__What is needed__: Exclude the pictures, then repeat the remaining data exactly.

__Available data__:

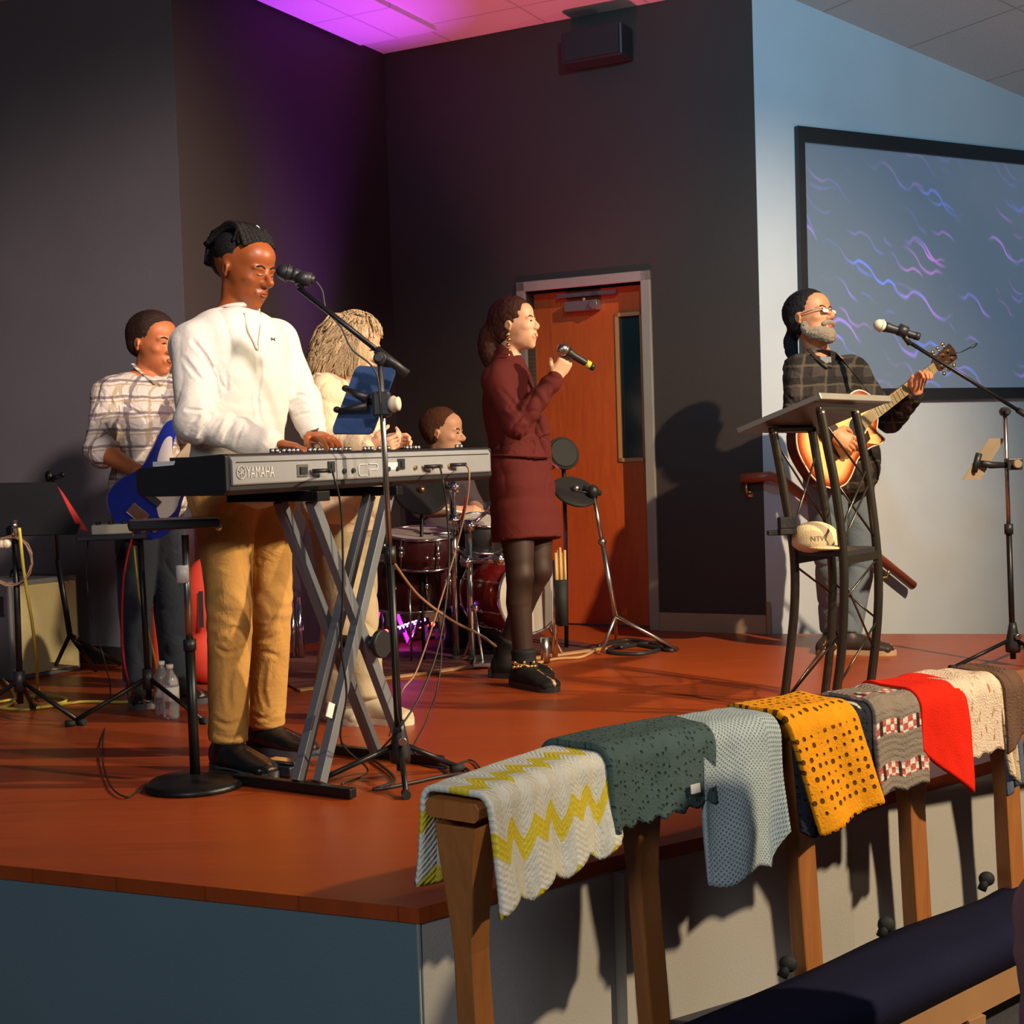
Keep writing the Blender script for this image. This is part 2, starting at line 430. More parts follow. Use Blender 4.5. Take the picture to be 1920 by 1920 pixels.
slab(ws0, ws1, wz0, wz0+.02, D0+.008, .06); slab(ws0, ws1, wz1-.02, wz1, D0+.008, .06)
K['lite'] = mat('vision panel frame', (.45,.2,.07), .5)
tag(mb.build('window_frame', 'lite', dr), 'narrow vision panel frame in lighter wood')
mb = MB(); slab(ws0, ws1, wz0, wz1, D0-.02, .008); mb.build('window_pane', 'glassdark', dr)
pc = A+dd*sB(1083, 572); 
mb = MB(); zc = onB(1083, 572).z; ax3 = (dd, -nB, V((0,0,1)))
mb.box(V((pc.x,pc.y,zc))+nB*(D0+.035), (.20,.06,.055), ax3)
mb.disc(V((pc.x,pc.y,zc))+nB*(D0+.075)+dd*.085, nB, .026, .02)
K['closer'] = mat('door closer metal', (.32,.24,.24), .35, .7)
cl = mb.build('door_closer', 'closer', dr, bevel=.005)
zc2 = onB(1100, 549).z
mb = MB().box(V((pc.x,pc.y,zc2))+nB*(D0+.04)+dd*.03, (.36,.03,.022), ax3).ell(V((pc.x,pc.y,zc2-.03))+nB*(D0+.06)+dd*.02, .012)
mb.build('closer_arm', 'closer', cl)
hz = .95
mb = MB().disc(A+dd*(o0+.07)+nB*(D0+.02)+V((0,0,hz)), nB, .028, .02).beam(A+dd*(o0+.07)+nB*(D0+.05)+V((0,0,hz)), A+dd*(o0+.17)+nB*(D0+.05)+V((0,0,hz)), .016, .016)
mb.build('door_handle', 'steel', dr)
# baseboards
mb = MB(); slab(.0, s0, 0, .09, .012, .012); slab(s1, LB, 0, .10, .012, .012)
K['base'] = mat('tan vinyl baseboard', (.30,.20,.13), .5)
struct(mb.build('baseboard_back', 'base'))
b0 = Lc-dd*4.2; mb = MB(); mb.hexa([Lc+V((0,-.012,0)), b0+V((0,-.012,0)), b0+V((0,-.012,.09)), Lc+V((0,-.012,.09))], [Lc, b0, b0+V((0,0,.09)), Lc+V((0,0,.09))])
K['base2'] = mat('dark vinyl baseboard', (.03,.025,.022), .5)
struct(mb.build('baseboard_left', 'base2'))
mb = MB().beam(B+V((.005,-.02,0)), B+V((.005,-.02,.17)), .02, .03, V((0,1,0))); struct(mb.build('trim_1', 'base'))
# pale wall with the sloping ceiling over it
E = B+bd*2.12; ZE = 2.95
wall('wall_right', B+V((.003,0,0)), B+bd*3.6, HALL_Z, ZC+.02, wm_white, .12, ZC+.02-(ZC-ZE)*3.6/2.12)
E2 = E; er = E+V((.1, -4, 0))
wall('wall_far_right', E+V((0,-.01,0)), V((E.x-.02,E.y-3.2,0))+V((.75,0,0)), HALL_Z, ZC+1.6, wallmat('beige side wall', (.35,.33,.31)), .1, n_=V((1,0,0)))
def ceilmat(name, col, ang):
    t = NT(name); x, y, z = t.xyz(t.uv('Object', rot=(0,0,ang)))
    fx = t.math('ABSOLUTE', t.math('SUBTRACT', t.math('FRACT', t.math('MULTIPLY', x, 1/.61)), .5))
    fy = t.math('ABSOLUTE', t.math('SUBTRACT', t.math('FRACT', t.math('MULTIPLY', y, 1/1.22)), .5))
    l = t.math('MAXIMUM', t.step(fx, .488, .494), t.step(fy, .494, .497))
    t.bump(t.noise(t.uv('Object'), 90, 4), .2)
    return t.set(t.mix(t.math('MULTIPLY', l, .55), col, tuple(c*.35 for c in col)), .85)
ang = math.atan2(dd.y, dd.x)
cm = ceilmat('ceiling tiles', (.62,.60,.58), -ang+.0)
# main ceiling
p = [Lc-dd*4.4-nB*.3+V((0,0,ZC)), Lc-dd*4.4+nB*1.4+V((0,0,ZC)), Lc+nB*1.4+V((0,0,ZC)), A+nB*2.7+V((.1,0,ZC)), B+nB*1.2+V((-.2,0,ZC)), B+V((.484,-.875,0))*1.1+V((0,0,ZC)), B+V((.02,.02,ZC)), A-nB*.2+V((0,0,ZC))]
struct(MB().hexa(p, [q+V((0,0,.08)) for q in p]).build('ceiling', cm))
def up(q, z): return V((q.x, q.y, z))
nb2 = V((bd.y, -bd.x, 0)); zs = lambda s: ZC+.01-(ZC-ZE)*s/2.12
p = [up(B-nb2*.1, zs(0)), up(B+nb2*1.3, zs(0)), up(B+bd*3.4+nb2*1.9, zs(3.4)), up(B+bd*3.4-nb2*.1, zs(3.4))]
struct(MB().hexa(p, [q+V((0,0,.08)) for q in p]).build('ceiling_slope', ceilmat('sloped ceiling tiles', (.60,.56,.52), -math.atan2(bd.y, bd.x))))
# raised rectangular tray in the corner of the ceiling
q0 = at(700, 55, 7.9)
t_ = A+dd*.28-dn*-.42
c_ = V((t_.x, t_.y, ZC-.012))
struct(MB().box(c_+dn*.35, (.5,.95,.03), (dd, dn, V((0,0,1)))).build('trim_2', cm))
# ------------------------------------------------------------------ stage and floors
P1 = G(785, 1703); P0 = G(0, 1622); P2 = G(1150, 1606); P3 = G(1600, 1508); P4 = G(1738, 1462)
P0b = P0+(P0-P1)*2.6; P5 = P4+V((1.6, 1.3, 0)); 
backR = V((4.2, 6.55, 0)); 
poly = [P0b, P0, P1, P2, P3, P4, P5, backR, B+V((0.02,0,0)), B+V((0,.3,0)), A+V((-.05,.25,0)), Lc+V((-.05,.15,0)), Lc-dd*4.3+V((0,.1,0)), V((P0b.x-1.5, P0b.y+1.2, 0))]
t = NT('stage wood planks'); x, y, z = t.xyz(t.uv('Object', rot=(0,0,.0)))
pl = t.math('MULTIPLY', y, 1/.095); cell = t.math('FLOOR', pl)
wn = t.n('ShaderNodeTexWhiteNoise', noise_dimensions='1D'); t.t.links.new(cell, wn.inputs['W'])
gr = t.noise(t.uv('Object', sca=(1.0, 14, 1)), 3, 6, .65, .6)
big = t.noise(t.uv('Object', sca=(.5, 2.2, 1)), 1.6, 3)
edge = t.step(t.math('ABSOLUTE', t.math('SUBTRACT', t.math('FRACT', pl), .5)), .485, .5)
c1 = t.mix(gr, (.16,.026,.007), (.46,.075,.012)); c2 = t.mix(t.math('MULTIPLY', wn.outputs[0], .35), c1, (.22,.04,.010))
c3 = t.mix(t.math('MULTIPLY', big, .45), c2, (.46,.08,.014)); c4 = t.mix(t.math('MULTIPLY', edge, .5), c3, (.06,.015,.006))
t.bump(gr, .06, .004); K['stagewood'] = t.set(c4, t.step(gr, -2.0, 5.0), spec=.42)
mb = MB(); top = [V((q.x, q.y, 0)) for q in poly]; bot = [V((q.x, q.y, -.035)) for q in poly]
mb.hexa(list(reversed([V(q) for q in bot])), list(reversed([V(q) for q in top])))
struct(mb.build('floor', 'stagewood', org=V((0,0,0))), 'reddish wooden stage floor')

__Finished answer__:
Keep writing the Blender script for this image. This is part 2, starting at line 430. More parts follow. Use Blender 4.5. Take the picture to be 1920 by 1920 pixels.
slab(ws0, ws1, wz0, wz0+.02, D0+.008, .06); slab(ws0, ws1, wz1-.02, wz1, D0+.008, .06)
K['lite'] = mat('vision panel frame', (.45,.2,.07), .5)
tag(mb.build('window_frame', 'lite', dr), 'narrow vision panel frame in lighter wood')
mb = MB(); slab(ws0, ws1, wz0, wz1, D0-.02, .008); mb.build('window_pane', 'glassdark', dr)
pc = A+dd*sB(1083, 572); 
mb = MB(); zc = onB(1083, 572).z; ax3 = (dd, -nB, V((0,0,1)))
mb.box(V((pc.x,pc.y,zc))+nB*(D0+.035), (.20,.06,.055), ax3)
mb.disc(V((pc.x,pc.y,zc))+nB*(D0+.075)+dd*.085, nB, .026, .02)
K['closer'] = mat('door closer metal', (.32,.24,.24), .35, .7)
cl = mb.build('door_closer', 'closer', dr, bevel=.005)
zc2 = onB(1100, 549).z
mb = MB().box(V((pc.x,pc.y,zc2))+nB*(D0+.04)+dd*.03, (.36,.03,.022), ax3).ell(V((pc.x,pc.y,zc2-.03))+nB*(D0+.06)+dd*.02, .012)
mb.build('closer_arm', 'closer', cl)
hz = .95
mb = MB().disc(A+dd*(o0+.07)+nB*(D0+.02)+V((0,0,hz)), nB, .028, .02).beam(A+dd*(o0+.07)+nB*(D0+.05)+V((0,0,hz)), A+dd*(o0+.17)+nB*(D0+.05)+V((0,0,hz)), .016, .016)
mb.build('door_handle', 'steel', dr)
# baseboards
mb = MB(); slab(.0, s0, 0, .09, .012, .012); slab(s1, LB, 0, .10, .012, .012)
K['base'] = mat('tan vinyl baseboard', (.30,.20,.13), .5)
struct(mb.build('baseboard_back', 'base'))
b0 = Lc-dd*4.2; mb = MB(); mb.hexa([Lc+V((0,-.012,0)), b0+V((0,-.012,0)), b0+V((0,-.012,.09)), Lc+V((0,-.012,.09))], [Lc, b0, b0+V((0,0,.09)), Lc+V((0,0,.09))])
K['base2'] = mat('dark vinyl baseboard', (.03,.025,.022), .5)
struct(mb.build('baseboard_left', 'base2'))
mb = MB().beam(B+V((.005,-.02,0)), B+V((.005,-.02,.17)), .02, .03, V((0,1,0))); struct(mb.build('trim_1', 'base'))
# pale wall with the sloping ceiling over it
E = B+bd*2.12; ZE = 2.95
wall('wall_right', B+V((.003,0,0)), B+bd*3.6, HALL_Z, ZC+.02, wm_white, .12, ZC+.02-(ZC-ZE)*3.6/2.12)
E2 = E; er = E+V((.1, -4, 0))
wall('wall_far_right', E+V((0,-.01,0)), V((E.x-.02,E.y-3.2,0))+V((.75,0,0)), HALL_Z, ZC+1.6, wallmat('beige side wall', (.35,.33,.31)), .1, n_=V((1,0,0)))
def ceilmat(name, col, ang):
    t = NT(name); x, y, z = t.xyz(t.uv('Object', rot=(0,0,ang)))
    fx = t.math('ABSOLUTE', t.math('SUBTRACT', t.math('FRACT', t.math('MULTIPLY', x, 1/.61)), .5))
    fy = t.math('ABSOLUTE', t.math('SUBTRACT', t.math('FRACT', t.math('MULTIPLY', y, 1/1.22)), .5))
    l = t.math('MAXIMUM', t.step(fx, .488, .494), t.step(fy, .494, .497))
    t.bump(t.noise(t.uv('Object'), 90, 4), .2)
    return t.set(t.mix(t.math('MULTIPLY', l, .55), col, tuple(c*.35 for c in col)), .85)
ang = math.atan2(dd.y, dd.x)
cm = ceilmat('ceiling tiles', (.62,.60,.58), -ang+.0)
# main ceiling
p = [Lc-dd*4.4-nB*.3+V((0,0,ZC)), Lc-dd*4.4+nB*1.4+V((0,0,ZC)), Lc+nB*1.4+V((0,0,ZC)), A+nB*2.7+V((.1,0,ZC)), B+nB*1.2+V((-.2,0,ZC)), B+V((.484,-.875,0))*1.1+V((0,0,ZC)), B+V((.02,.02,ZC)), A-nB*.2+V((0,0,ZC))]
struct(MB().hexa(p, [q+V((0,0,.08)) for q in p]).build('ceiling', cm))
def up(q, z): return V((q.x, q.y, z))
nb2 = V((bd.y, -bd.x, 0)); zs = lambda s: ZC+.01-(ZC-ZE)*s/2.12
p = [up(B-nb2*.1, zs(0)), up(B+nb2*1.3, zs(0)), up(B+bd*3.4+nb2*1.9, zs(3.4)), up(B+bd*3.4-nb2*.1, zs(3.4))]
struct(MB().hexa(p, [q+V((0,0,.08)) for q in p]).build('ceiling_slope', ceilmat('sloped ceiling tiles', (.60,.56,.52), -math.atan2(bd.y, bd.x))))
# raised rectangular tray in the corner of the ceiling
q0 = at(700, 55, 7.9)
t_ = A+dd*.28-dn*-.42
c_ = V((t_.x, t_.y, ZC-.012))
struct(MB().box(c_+dn*.35, (.5,.95,.03), (dd, dn, V((0,0,1)))).build('trim_2', cm))
# ------------------------------------------------------------------ stage and floors
P1 = G(785, 1703); P0 = G(0, 1622); P2 = G(1150, 1606); P3 = G(1600, 1508); P4 = G(1738, 1462)
P0b = P0+(P0-P1)*2.6; P5 = P4+V((1.6, 1.3, 0)); 
backR = V((4.2, 6.55, 0)); 
poly = [P0b, P0, P1, P2, P3, P4, P5, backR, B+V((0.02,0,0)), B+V((0,.3,0)), A+V((-.05,.25,0)), Lc+V((-.05,.15,0)), Lc-dd*4.3+V((0,.1,0)), V((P0b.x-1.5, P0b.y+1.2, 0))]
t = NT('stage wood planks'); x, y, z = t.xyz(t.uv('Object', rot=(0,0,.0)))
pl = t.math('MULTIPLY', y, 1/.095); cell = t.math('FLOOR', pl)
wn = t.n('ShaderNodeTexWhiteNoise', noise_dimensions='1D'); t.t.links.new(cell, wn.inputs['W'])
gr = t.noise(t.uv('Object', sca=(1.0, 14, 1)), 3, 6, .65, .6)
big = t.noise(t.uv('Object', sca=(.5, 2.2, 1)), 1.6, 3)
edge = t.step(t.math('ABSOLUTE', t.math('SUBTRACT', t.math('FRACT', pl), .5)), .485, .5)
c1 = t.mix(gr, (.16,.026,.007), (.46,.075,.012)); c2 = t.mix(t.math('MULTIPLY', wn.outputs[0], .35), c1, (.22,.04,.010))
c3 = t.mix(t.math('MULTIPLY', big, .45), c2, (.46,.08,.014)); c4 = t.mix(t.math('MULTIPLY', edge, .5), c3, (.06,.015,.006))
t.bump(gr, .06, .004); K['stagewood'] = t.set(c4, t.step(gr, -2.0, 5.0), spec=.42)
mb = MB(); top = [V((q.x, q.y, 0)) for q in poly]; bot = [V((q.x, q.y, -.035)) for q in poly]
mb.hexa(list(reversed([V(q) for q in bot])), list(reversed([V(q) for q in top])))
struct(mb.build('floor', 'stagewood', org=V((0,0,0))), 'reddish wooden stage floor')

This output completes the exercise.